Scene script records
--- BEGIN ---

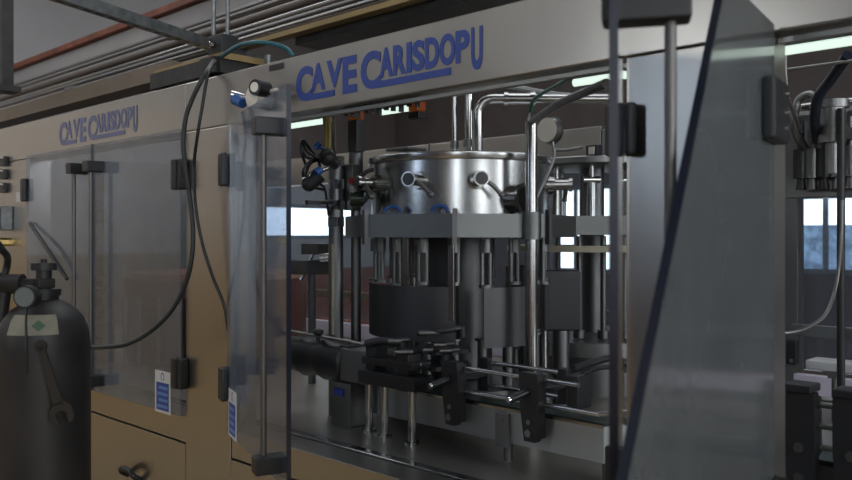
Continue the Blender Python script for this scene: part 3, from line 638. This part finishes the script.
# tube lamps inside the top of the machine
for x0, x1, lab in ((-3.3, -2.386, 'lit tube lamp under the beam beside the yellow tubes'), (-2.075, -1.92, 'short lit lamp under the beam between the two orange indicators'), (-1.29, .9, 'long lit tube lamp running behind the right part of the beam')):
    g = thing('tube_lamp', lab, 'lamp', ((x0+x1)/2, .3, 1.92), 'tube lamps inside the machine')
    MB().cyl((x0, .3, 1.921), (x1, .3, 1.921), .0105, n=14).build('lit_tube', tubelit, g)
    MB().box((x0-.01, .275, 1.938), (x1+.01, .325, 1.965), .003).build('housing', galv, g)
    MB().box((x0, .112, 1.967), (x0+.03, .325, 1.98)).box((x1-.03, .112, 1.967), (x1, .325, 1.98)).build('bracket', galv, g, smooth=False)
for x, y, lab, dz in ((356, 115, 'orange indicator on a tall black housing, left of the pair under the beam', .11), (417, 106.5, 'orange indicator on a small black housing, right of the pair under the beam', .02)):
    q = PY(x, y, .3); g = thing('indicator_light', lab, 'indicator light', q, 'orange indicators under the beam')
    MB().box(q+Vector((-.022, -.022, -.018)), q+Vector((.022, .022, .02)), .008).build('lens', orange, g)
    MB().box(q+Vector((-.024, -.018, -.02-dz)), q+Vector((.024, .022, -.0185)), .003).build('housing', black, g)
    MB().box(q+Vector((-.01, -.19, .022)), q+Vector((.01, .02, .032))).build('bracket', black, g, smooth=False)

# ================================================================ RIGHT DOORWAY: rinser head
rin = thing('rinser_head', 'grey rinser head with valves and pipes inside the right doorway', 'rinsing machine', (-.9, 1.35, .806))
MB().box((-1.34, 1.42, 1.635), (.3, 1.46, 1.93), .004).build('back_plate', steel_dark, rin)
for X in (-1.3, .25): MB().box((X-.03, 1.461, .806), (X+.03, 1.50, 1.9)).build('plate_post', steel_dark, rin, smooth=False)
for i, x in enumerate((801, 812, 824, 838, 850)):
    q = PY(x, 150, 1.36)
    v = MB().cyl((q.x, 1.36, 1.70), (q.x, 1.36, 1.80), .025, n=16).cyl((q.x, 1.36, 1.66), (q.x, 1.36, 1.70), .018, .012, n=14).cyl((q.x, 1.36, 1.80), (q.x, 1.36, 1.90+.02*(i % 2)), .011, n=12).box((q.x-.02, 1.36, 1.73), (q.x+.02, 1.421, 1.78))
    v.build('rinse_valve', (blackm, steel_dark, black, steel_grey, steel_dark)[i], rin)
q = PY(832, 117, 1.2); MB().cyl((q.x, 1.2, 1.80), (q.x, 1.2, 1.91), .042, n=28).cyl((q.x, 1.2, 1.91), (q.x, 1.2, 1.935), .05, n=28).cyl((q.x, 1.2, 1.70), (q.x, 1.2, 1.80), .02).box((q.x-.02, 1.2, 1.82), (q.x+.02, 1.42, 1.86)).build('pressure_vessel', steel_grey, rin)
q = PY(804, 110, 1.25); MB().tube([q+Vector((-.03, .1, -.12)), q+Vector((-.03, 0, -.06)), q+Vector((-.02, 0, .03)), q+Vector((.02, 0, .05)), q+Vector((.04, 0, .02)), q+Vector((.04, .05, -.05)), q+Vector((.04, .17, -.05))], .013).build('bent_pipe', steel_grey, rin)
MB().cyl((-1.3, 1.3, 1.935), (.3, 1.3, 1.955), .013).build('top_rail', steel_pol, rin)
MB().cyl((-1.3, .95, 2.005), (.3, .95, 2.005), .005).build('thin_rail', steel_grey, rin)
MB().tube([P(848, 55, 2.4), P(832, 78, 2.5), P(818, 98, 2.55), P(815, 120, 2.6), P(817, 140, 2.75)], .016).build('navy_hose', plain('navy_hose', (.01, .016, .035), .4), rin)
o = MB().tube([P(785, 50, 2.3), P(785, 75, 2.3), P(788, 98, 2.32), P(795, 116, 2.4), P(801, 132, 2.6)], .006).build('air_hose', pipegr); tag(o, 'thin grey hose hanging at the top left of the right doorway', 'hose')
o = MB().tube([P(842, 200, 2.5), P(841, 240, 2.5), P(837, 280, 2.5), P(827, 312, 2.45), P(810, 326, 2.4), P(793, 332, 2.36), P(775, 333, 2.34)], .0055).build('cable', pipegr); tag(o, 'pale cable drooping in a loop across the right doorway', 'cable')
o = MB().cyl((P(841, 240, 2.6)).xy.to_3d()+Vector((0, 0, .806)), (P(841, 240, 2.6)).xy.to_3d()+Vector((0, 0, 1.9)), .012).build('upright_rod', blackm); tag(o, 'dark upright rod on the deck inside the right doorway', 'rod')
q = P(835, 370, 3.1); o = MB().box(q+Vector((-.09, -.05, .0)), q+Vector((.12, .06, .035)), .006).build('pale_tray', white); tag(o, 'small pale tray on a bracket low in the right doorway', 'tray')
MB().box(q+Vector((-.02, -.02, -.03)), q+Vector((.02, .02, 0))).cyl(q+Vector((0, 0, -.03)), Vector((q.x, q.y, .806)), .012).build('tray_post', steel_dark, o)

# ================================================================ LEFT DOORWAY CONTENTS
dr = thing('infeed_drum', 'red-brown drum guard with pale uprights behind the closed left doors', 'guard', (-4.3, 1.05, .806))
MB().lathe((-4.3, 1.05, 0), [(0, .806), (.52, .806), (.52, 1.26), (.49, 1.29), (0, 1.30)], 56).build('drum', redbrown, dr)
for a in (-95, -80, -65, -52, -38, -20):
    t_ = math.radians(a); q = Vector((-4.3+.55*math.cos(t_), 1.05+.55*math.sin(t_), 0)); MB().cyl(q+Vector((0, 0, .806)), q+Vector((0, 0, 1.17)), .016).build('upright', steel_grey, dr)
el = thing('cap_elevator', 'pale vertical cap elevator with rungs behind the closed left doors', 'elevator', (-4.62, .42, .806))
q = PY(102, 200, .42)
MB().box((q.x-.07, .40, .806), (q.x-.055, .46, 1.84)).box((q.x+.055, .40, .806), (q.x+.07, .46, 1.84)).box((q.x-.055, .45, .806), (q.x+.055, .456, 1.84)).build('elevator_body', galv, el, smooth=False)
for k in range(14): MB().box((q.x-.054, .405, .86+.07*k), (q.x+.054, .449, .868+.07*k)).build('rung', steel_pol, el, smooth=False)
o = MB().tube([PY(30, 223, -.028), PY(48, 250, -.05), PY(67, 279, -.04)], .009, sub=2).build('hose', rubber); tag(o, 'short dark hose slanting down across the leftmost closed clear door', 'hose')

# ================================================================ OVERHEAD SERVICES
def run(name, m, Y, r, mat, lab, cat, x0=-8.9, x1=3.0, sq=None):
    Zc = 1.5+m*(Y+1.62)/.6953
    b = MB()
    if sq: b.box((x0, Y-sq[0]/2, Zc-sq[1]/2), (x1, Y+sq[0]/2, Zc+sq[1]/2), .002)
    else: b.cyl((x0, Y, Zc), (x1, Y, Zc), r, n=12)
    o = b.build(name, mat, smooth=not sq); tag(o, lab, cat); return o
run('roof_girder', .352, 1.5, 0, paper, 'pale painted girder web under the red-brown flange at top left', 'girder', -8.95, -2.0, (.05, .13))
run('red_girder_flange', .374, 1.5, 0, rust, 'red-brown painted steel flange along the grey wall at top left', 'girder', -8.95, -2.0, (.14, .05))
run('duct', .347, 2.0, .045, pipebr, 'brown pipe, highest of the overhead run above the lettered beam', 'pipe', -3.6, 3)
g0 = 'pipes running above the machine'
pl = [('conduit', .3315, .55, .011, pipegr, 'dark grey conduit with a coupling, uppermost of those by the red-brown flange'),
      ('conduit', .318, .75, .022, pipebr, 'wide brown conduit between two thin grey ones above the left beam'),
      ('conduit', .308, .62, .010, steel_pol, 'shiny thin conduit just below the wide brown one'),
      ('conduit', .300, .70, .012, pipegr, 'grey conduit third above the tan trunking'),
      ('conduit', .2935, .60, .009, steel_pol, 'bright thin conduit second above the tan trunking'),
      ('conduit', .288, .66, .012, pipebr, 'brown conduit directly above the tan trunking'),
      ('conduit', .338, 1.3, .014, pipegr, 'grey conduit lying deepest, behind the hanging bracket rods')]
for nme, m, Y, r, mat, lab in pl:
    o = run(nme, m, Y, r, mat, lab, 'pipe'); o['group'] = g0
    if m in (.3315, .2935):
        X = PY(175 if m > .33 else 70, 60, Y).x; Zc = 1.5+m*(Y+1.62)/.6953
        MB().cyl((X-.05, Y, Zc), (X+.05, Y, Zc), r+.008).build('coupling', pipegr, o)
run('cable_trunking', .270, .30, 0, tan, 'tan cable trunking ending in an open dark end, above the left beam', 'trunking', -8.9, -3.386, (.12, .075))
run('ochre_channel', .2805, .42, 0, ochre, 'ochre steel channel running above the lettered beam', 'channel', -3.1, 3, (.05, .022))
run('dark_duct', .262, .55, 0, iron, 'dark duct in the gap directly above the lettered beam', 'duct', -2.75, 1.5, (.2, .07))
q = PY(195, 66, .22)
jb = thing('junction_tray', 'dark open tray under the strut where the black cables start', 'tray', (q.x, .22, 2.16))
MB().box((-3.36, .13, 2.14), (-2.80, .135, 2.20)).box((-3.36, .13, 2.135), (-2.80, .36, 2.14)).box((-3.36, .355, 2.14), (-2.80, .36, 2.20)).box((-2.92, .11, 2.135), (-2.82, .37, 2.2), .004).build('tray_body', iron, jb, smooth=False)
MB().box((-3.34, .14, 2.19), (-2.8, .35, 2.215)).build('tray_liner', ochre, jb, smooth=False)
for X in (-3.3, -2.85): MB().box((X-.02, .15, ZT+.001), (X+.02, .34, 2.135)).build('tray_foot', iron, jb, smooth=False)
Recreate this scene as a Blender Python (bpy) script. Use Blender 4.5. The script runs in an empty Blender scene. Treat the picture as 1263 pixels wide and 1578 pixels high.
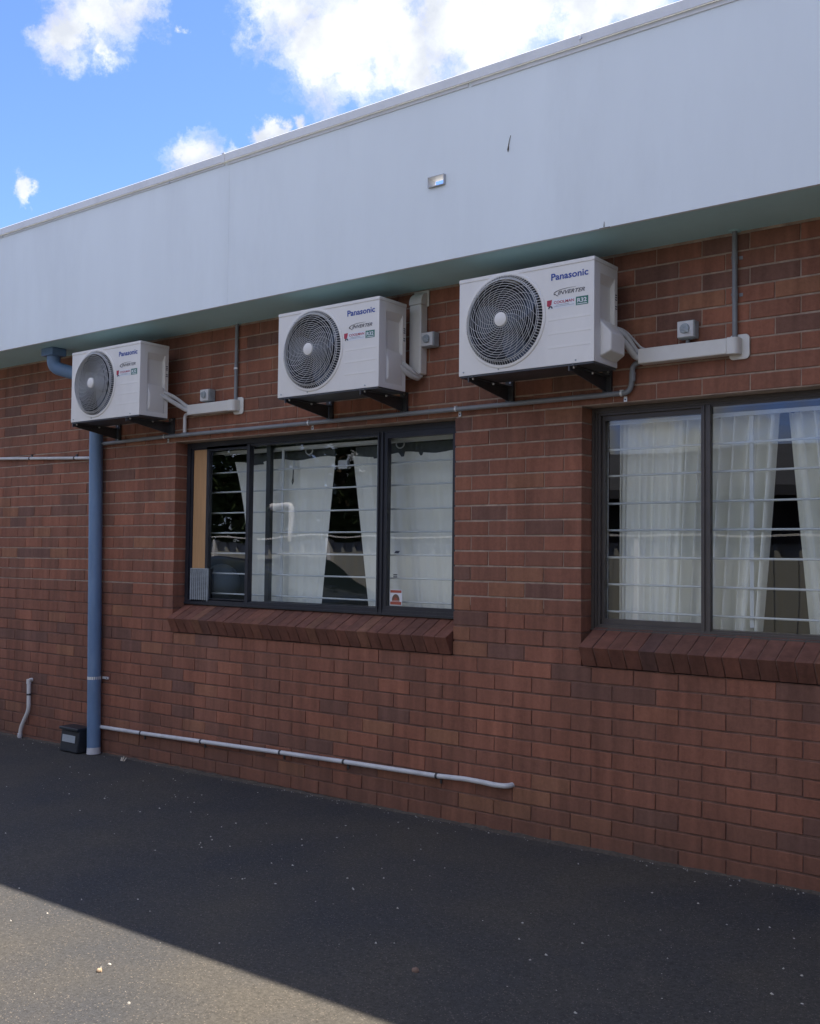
import bpy, math, random
from mathutils import Vector, Matrix
random.seed(7)
PI = math.pi
scene = bpy.context.scene
COL = scene.collection

# ------------------------------------------------------------------ camera
G = 2.33                                   # height of the window heads above the ground datum
cam_d = bpy.data.cameras.new('camera')
cam = bpy.data.objects.new('camera', cam_d); COL.objects.link(cam)
CX, CY, CZ = 3.579, -4.903, 1.526
yaw, pitch, roll = -0.663, 0.042, 0.0114
_cy, _sy, _cp, _sp = math.cos(yaw), math.sin(yaw), math.cos(pitch), math.sin(pitch)
F_ = Vector((_sy*_cp, _cy*_cp, _sp)); R0 = Vector((_cy, -_sy, 0)); U0 = R0.cross(F_)
R_ = math.cos(roll)*R0 + math.sin(roll)*U0; U_ = -math.sin(roll)*R0 + math.cos(roll)*U0
cam.matrix_world = Matrix(((R_.x, U_.x, -F_.x, CX), (R_.y, U_.y, -F_.y, CY), (R_.z, U_.z, -F_.z, CZ), (0, 0, 0, 1)))
cam_d.sensor_fit = 'HORIZONTAL'; cam_d.sensor_width = 36.0; cam_d.lens = 36*1609.35/1263
cam_d.clip_start = 0.05; cam_d.clip_end = 3000
scene.camera = cam

# ------------------------------------------------------------------ light
SUN_EL = math.radians(64); SUN_DIR = Vector((0.22, 0.40, 0.0))
SUN_DIR.z = 4.10/1.80*SUN_DIR.y           # puts the parapet's shadow edge where the photo has it
SUN_DIR.normalize()
sun_el = math.asin(SUN_DIR.z); sun_rot = math.atan2(SUN_DIR.x, SUN_DIR.y)
sd = bpy.data.lights.new('sun', 'SUN'); sd.energy = 2.4; sd.angle = math.radians(0.53); sd.color = (1.0, 0.90, 0.76)
sun = bpy.data.objects.new('sun', sd); COL.objects.link(sun)
sun.rotation_euler = SUN_DIR.to_track_quat('Z', 'Y').to_euler(); sun.location = (0, 0, 20)
scene.view_settings.view_transform = 'Standard'; scene.view_settings.look = 'None'
scene.view_settings.gamma = 1; scene.view_settings.exposure = 2.42
scene.view_settings.use_curve_mapping = False

world = bpy.data.worlds.new('World'); scene.world = world; world.use_nodes = True
nt = world.node_tree; nt.nodes.clear()
def N(tree, kind, **kw):
    n = tree.nodes.new(kind)
    for k, v in kw.items():
        setattr(n, k, v)
    return n
def MATH(tree, op, a, b=None, c=None, clamp=False):
    n = tree.nodes.new('ShaderNodeMath'); n.operation = op; n.use_clamp = clamp
    for i, v in enumerate((a, b, c)):
        if v is None: continue
        if isinstance(v, (int, float)): n.inputs[i].default_value = v
        else: tree.links.new(v, n.inputs[i])
    return n.outputs[0]
sky = N(nt, 'ShaderNodeTexSky', sky_type='NISHITA'); sky.sun_disc = False
sky.sun_elevation = sun_el; sky.sun_rotation = sun_rot
sky.air_density = 1.0; sky.dust_density = 0.3; sky.ozone_density = 2.0; sky.altitude = 50
geo = N(nt, 'ShaderNodeNewGeometry')
tc = N(nt, 'ShaderNodeTexCoord')
DIRV = tc.outputs['Generated']
BLOBS = [(-0.7339,0.5092,0.4495,0.0396),(-0.7139,0.5300,0.4576,0.0266),(-0.7527,0.4976,0.4311,0.0250),(-0.7418,0.5221,0.4210,0.0149),
 (-0.6283,0.6238,0.4648,0.0389),(-0.6030,0.6626,0.4443,0.0566),(-0.5640,0.6862,0.4594,0.0619),(-0.5180,0.7185,0.4643,0.0615),
 (-0.6002,0.6815,0.4188,0.0258),(-0.5532,0.7095,0.4366,0.0399),(-0.4707,0.7482,0.4677,0.0497),(-0.4227,0.7751,0.4696,0.0434),
 (-0.3902,0.7828,0.4847,0.0478),(-0.7165,0.6014,0.3535,0.0216),(-0.7065,0.6153,0.3497,0.0172),(-0.6685,0.6419,0.3757,0.0110),
 (-0.6533,0.6552,0.3794,0.0100),(-0.8087,0.5016,0.3074,0.0110),(-0.6927,0.5680,0.4445,0.0070),
 (-0.5067,0.7421,0.4388,0.0339)]
# the clouds seen over the parapet: each a bank at its own bearing, plus scattered cumulus over the rest of the sky
warp = N(nt, 'ShaderNodeTexNoise'); warp.inputs['Scale'].default_value = 17; warp.inputs['Detail'].default_value = 10; warp.inputs['Roughness'].default_value = 0.66
nt.links.new(DIRV, warp.inputs['Vector'])
wv = N(nt, 'ShaderNodeVectorMath', operation='SUBTRACT'); nt.links.new(warp.outputs['Color'], wv.inputs[0]); wv.inputs[1].default_value = (.5, .5, .5)
ws = N(nt, 'ShaderNodeVectorMath', operation='SCALE'); nt.links.new(wv.outputs[0], ws.inputs[0]); ws.inputs['Scale'].default_value = 0.075
wa = N(nt, 'ShaderNodeVectorMath', operation='ADD'); nt.links.new(DIRV, wa.inputs[0]); nt.links.new(ws.outputs[0], wa.inputs[1])
cur = None
for x, y, z, r in BLOBS:
    d = N(nt, 'ShaderNodeVectorMath', operation='DISTANCE'); nt.links.new(wa.outputs[0], d.inputs[0]); d.inputs[1].default_value = (x, y, z)
    v = MATH(nt, 'MULTIPLY_ADD', d.outputs['Value'], -1.0/max(r, .006), 1.0)
    cur = v if cur is None else MATH(nt, 'MAXIMUM', cur, v)
far = N(nt, 'ShaderNodeTexNoise'); far.inputs['Scale'].default_value = 3.2; far.inputs['Detail'].default_value = 8; far.inputs['Roughness'].default_value = 0.58
nt.links.new(DIRV, far.inputs['Vector'])
# open sky round the window of clear blue seen from the yard
dc = N(nt, 'ShaderNodeVectorMath', operation='DISTANCE'); nt.links.new(DIRV, dc.inputs[0]); dc.inputs[1].default_value = (-0.66, 0.62, 0.42)
away = MATH(nt, 'MULTIPLY_ADD', dc.outputs['Value'], 4.0, -1.1, clamp=True)
fcl = MATH(nt, 'MULTIPLY_ADD', far.outputs['Fac'], 5.0, -2.22)
fcl = MATH(nt, 'MULTIPLY', MATH(nt, 'MINIMUM', fcl, 0.8), away)
fcl = MATH(nt, 'SUBTRACT', fcl, MATH(nt, 'SUBTRACT', 1.0, away))
cov = MATH(nt, 'MAXIMUM', cur, fcl)
thin = N(nt, 'ShaderNodeTexNoise'); thin.inputs['Scale'].default_value = 30; thin.inputs['Detail'].default_value = 9; thin.inputs['Roughness'].default_value = 0.62
nt.links.new(wa.outputs[0], thin.inputs['Vector'])
cov = MATH(nt, 'ADD', cov, MATH(nt, 'MULTIPLY_ADD', thin.outputs['Fac'], 1.7, -.88))
mr = N(nt, 'ShaderNodeMapRange', interpolation_type='SMOOTHSTEP'); nt.links.new(cov, mr.inputs['Value'])
mr.inputs['From Min'].default_value = -0.34; mr.inputs['From Max'].default_value = 0.62
shade = N(nt, 'ShaderNodeTexNoise'); shade.inputs['Scale'].default_value = 13; shade.inputs['Detail'].default_value = 7; shade.inputs['Roughness'].default_value = 0.55
nt.links.new(DIRV, shade.inputs['Vector'])
cr = N(nt, 'ShaderNodeValToRGB'); nt.links.new(shade.outputs['Fac'], cr.inputs[0])
cr.color_ramp.elements[0].position = 0.38; cr.color_ramp.elements[0].color = (.66, .70, .78, 1)
cr.color_ramp.elements[1].position = 0.56; cr.color_ramp.elements[1].color = (.975, 1.0, 1.015, 1)
cmul = N(nt, 'ShaderNodeVectorMath', operation='SCALE'); nt.links.new(cr.outputs[0], cmul.inputs[0]); cmul.inputs['Scale'].default_value = 2.6
SKY_TINT = N(nt, 'ShaderNodeVectorMath', operation='MULTIPLY'); nt.links.new(sky.outputs[0], SKY_TINT.inputs[0]); SKY_TINT.inputs[1].default_value = (.370, .435, .74)
mx = N(nt, 'ShaderNodeMix', data_type='RGBA'); nt.links.new(mr.outputs[0], mx.inputs[0])
nt.links.new(SKY_TINT.outputs[0], mx.inputs[6]); nt.links.new(cmul.outputs[0], mx.inputs[7])
bg = N(nt, 'ShaderNodeBackground'); bg.inputs['Strength'].default_value = 0.085
nt.links.new(mx.outputs[2], bg.inputs['Color'])
wo = N(nt, 'ShaderNodeOutputWorld'); nt.links.new(bg.outputs[0], wo.inputs[0])

# ------------------------------------------------------------------ mesh helpers
class M:
    def __init__(s): s.v = []; s.f = []; s.mi = []; s.tone = None
    def add(s, vs, fs, mi=0):
        b = len(s.v); s.v += [tuple(v) for v in vs]; s.f += [tuple(b+i for i in f) for f in fs]; s.mi += [mi]*len(fs); return s
    def box(s, x0, x1, y0, y1, z0, z1, mi=0):
        return s.add([(x0,y0,z0),(x1,y0,z0),(x1,y1,z0),(x0,y1,z0),(x0,y0,z1),(x1,y0,z1),(x1,y1,z1),(x0,y1,z1)],
                     [(0,3,2,1),(4,5,6,7),(0,1,5,4),(1,2,6,5),(2,3,7,6),(3,0,4,7)], mi)
    def prism(s, poly, a, b, axis='x', mi=0):
        n = len(poly)
        def P(p, t): return {'x': (t, p[0], p[1]), 'y': (p[0], t, p[1]), 'z': (p[0], p[1], t)}[axis]
        vs = [P(p, a) for p in poly] + [P(p, b) for p in poly]
        fs = [tuple(range(n))[::-1], tuple(range(n, 2*n))] + [(i, (i+1) % n, n+(i+1) % n, n+i) for i in range(n)]
        return s.add(vs, fs, mi)
    def tube(s, path, r, n=12, cap=True, mi=0, closed=False):
        path = [Vector(p) for p in path]; k = len(path); rr = r if isinstance(r, (list, tuple)) else [r]*k
        vs = []; t0 = None; u = None
        for i, p in enumerate(path):
            if closed: t = (path[(i+1) % k]-path[i-1]).normalized()
            else: t = (path[min(i+1, k-1)]-path[max(i-1, 0)]).normalized()
            if u is None:
                u = t.cross(Vector((0, 0, 1)) if abs(t.z) < .9 else Vector((1, 0, 0))).normalized()
            else:
                u = (u - t*u.dot(t)).normalized()
            w = t.cross(u)
            for j in range(n):
                a = 2*PI*j/n; vs.append(p + (u*math.cos(a)+w*math.sin(a))*rr[i])
        fs = []
        for i in range(k if closed else k-1):
            for j in range(n):
                a = i*n+j; b = i*n+(j+1) % n; c = ((i+1) % k)*n+(j+1) % n; d = ((i+1) % k)*n+j
                fs.append((a, b, c, d))
        if cap and not closed:
            fs += [tuple(range(n))[::-1], tuple(range((k-1)*n, k*n))]
        return s.add(vs, fs, mi)
    def lathe(s, prof, c, axis='y', n=32, mi=0):     # prof: (radius, height along axis)
        vs = []
        for r, h in prof:
            for j in range(n):
                a = 2*PI*j/n; x, y = r*math.cos(a), r*math.sin(a)
                vs.append({'y': (c[0]+x, c[1]+h, c[2]+y), 'z': (c[0]+x, c[1]+y, c[2]+h), 'x': (c[0]+h, c[1]+x, c[2]+y)}[axis])
        fs = [(i*n+j, i*n+(j+1) % n, (i+1)*n+(j+1) % n, (i+1)*n+j) for i in range(len(prof)-1) for j in range(n)]
        return s.add(vs, fs, mi)
    def mesh(s, name, mats, smooth=False, shift=(0, 0, 0)):
        me = bpy.data.meshes.new(name)
        me.from_pydata([(v[0]-shift[0], v[1]-shift[1], v[2]-shift[2]) for v in s.v], [], s.f)
        for m in mats: me.materials.append(m)
        if any(s.mi): me.polygons.foreach_set('material_index', s.mi)
        if smooth:
            me.polygons.foreach_set('use_smooth', [True]*len(s.f)); me.set_sharp_from_angle(angle=math.radians(38))
        me.update(); return me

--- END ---

What to do. The lines from the top of the data above through the one holding "black, g, smooth=False)" are to be repeated exactly, and only those, with no pictures.

Solution for this problem.
Continue the Blender Python script for this scene: part 3, from line 638. This part finishes the script.
# tube lamps inside the top of the machine
for x0, x1, lab in ((-3.3, -2.386, 'lit tube lamp under the beam beside the yellow tubes'), (-2.075, -1.92, 'short lit lamp under the beam between the two orange indicators'), (-1.29, .9, 'long lit tube lamp running behind the right part of the beam')):
    g = thing('tube_lamp', lab, 'lamp', ((x0+x1)/2, .3, 1.92), 'tube lamps inside the machine')
    MB().cyl((x0, .3, 1.921), (x1, .3, 1.921), .0105, n=14).build('lit_tube', tubelit, g)
    MB().box((x0-.01, .275, 1.938), (x1+.01, .325, 1.965), .003).build('housing', galv, g)
    MB().box((x0, .112, 1.967), (x0+.03, .325, 1.98)).box((x1-.03, .112, 1.967), (x1, .325, 1.98)).build('bracket', galv, g, smooth=False)
for x, y, lab, dz in ((356, 115, 'orange indicator on a tall black housing, left of the pair under the beam', .11), (417, 106.5, 'orange indicator on a small black housing, right of the pair under the beam', .02)):
    q = PY(x, y, .3); g = thing('indicator_light', lab, 'indicator light', q, 'orange indicators under the beam')
    MB().box(q+Vector((-.022, -.022, -.018)), q+Vector((.022, .022, .02)), .008).build('lens', orange, g)
    MB().box(q+Vector((-.024, -.018, -.02-dz)), q+Vector((.024, .022, -.0185)), .003).build('housing', black, g)
    MB().box(q+Vector((-.01, -.19, .022)), q+Vector((.01, .02, .032))).build('bracket', black, g, smooth=False)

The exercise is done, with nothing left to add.